Auch SPD und Grüne attackierten Dobrindt wegen seiner Aussagen. Der CSU-Politiker betreibe eine "Politik der Spaltung" und sei im bayerischen Landtagswahlkampf offenkundig "bereit, das geistige Volumen eines Donald Trump vollstens auszufüllen", sagte Bayerns SPD-Fraktionschef Markus Rinderspacher der "Welt" (Ausgabe vom 07.05.2018). Der SPD-Bundestagsabgeordnete Johannes Kahrs sagte der Zeitung, Dobrindt betreibe den "verzweifelten Versuch, einige AfD-Wähler zurückzuholen". Grünen-Fraktionschefin Katrin Göring-Eckardt sagte der "Mitteldeutschen Zeitung" (Ausgabe vom 07.05.2018): "Statt Probleme wirklich anzupacken, macht Herr Dobrindt mit plumpen AfD-Sprüchen Bayern-Wahlkampf." Wenn sich Anwälte und Bürgerinitiativen für die Einhaltung von rechtsstaatlichen Grundsätzen und Humanität einsetzten, dann hielten sie die Rechtsordnung hoch.
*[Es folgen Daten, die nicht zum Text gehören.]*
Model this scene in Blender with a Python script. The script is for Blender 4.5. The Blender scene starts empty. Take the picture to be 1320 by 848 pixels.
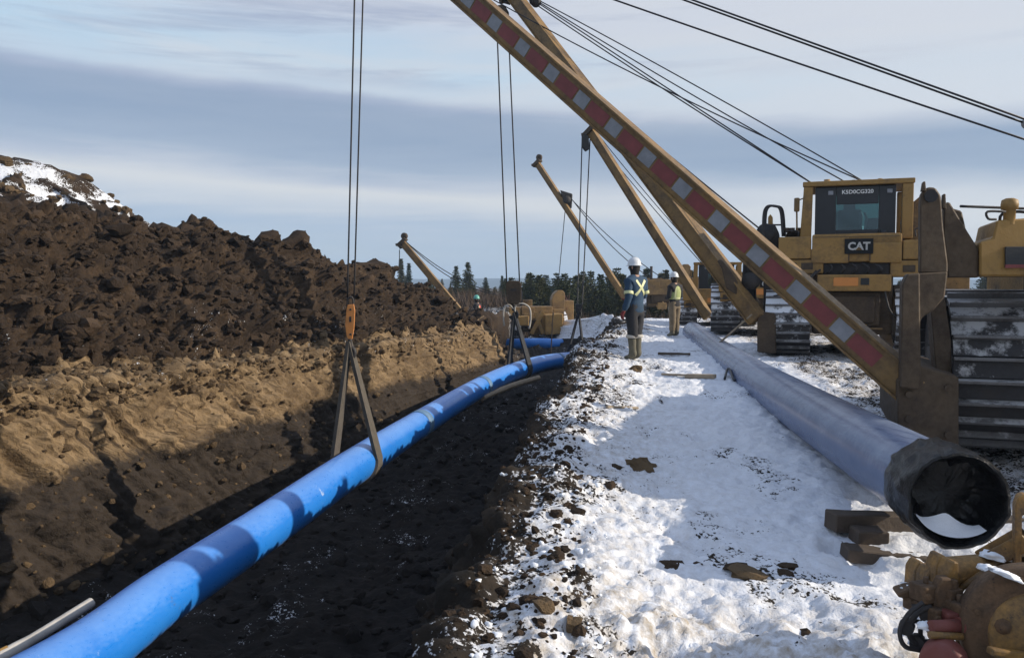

SPD stellt Forderungen an Seehofer

SPD-Generalsekretär Lars Klingbeil forderte Bundesinnenminister Horst Seehofer (CSU) auf, ein Konzept vorzulegen, um einen erneuten Vorfall wie in Ellwangen zu verhindern. Man brauche "ein schlüssiges Konzept, das verhindert, dass die Menschen dort ohne Perspektiven und ohne sinnvolle Beschäftigung sich selbst überlassen werden", sagte Klingbeil der "Heilbronner Stimme" (Ausgabe vom 07.05.2018). Der niedersächsische Innenminister Boris Pistorius (SPD) forderte von Seehofer, die Pläne für die Asyl- und Abschiebezentren zu konkretisieren. Seehofer sollte die Länder und Kommunen eng einbinden, sagte Pistorius der "Berliner Zeitung" (Ausgabe vom 07.05.2018). "Das ist bislang nicht passiert."

Ankerzentren für nicht als Flüchtling Anerkannte geplant

Wer nicht als Flüchtling anerkannt wird, soll aus den sogenannten Ankerzentren bald direkt abgeschoben werden können. Bislang haben allerdings erst wenige Bundesländer Interesse signalisiert, am Pilotprojekt zu den Ankerzentren teilzunehmen. Die Deutsche Polizeigewerkschaft (DPolG) forderte ein Sicherheitskonzept mit strengen Auflagen für die Zentren. Es müsse eine umfassende Überwachung durch Videokameras geben, sagte der DPolG-Vorsitzende Rainer Wendt der "Neuen Osnabrücker Zeitung" (Ausgabe vom 07.05.2018).

Steinmeier: Vorgänge in Ellwangen kein Staatsversagen

Bundespräsident Frank-Walter Steinmeier hatte nach den Vorgängen in Ellwangen gemahnt, den Bürgern kein Versagen des Staats einzureden. Baden-Württembergs Innenminister Thomas Strobl (CDU) schloss sich dem an. "Das Gerede vom Staatsversagen ist wirklich verantwortungsloses Geschwätz", sagte er der "Passauer Neuen Presse" (Ausgabe vom 07.5.2018).

Redaktion beck-aktuell, 7. Mai 2018 (dpa).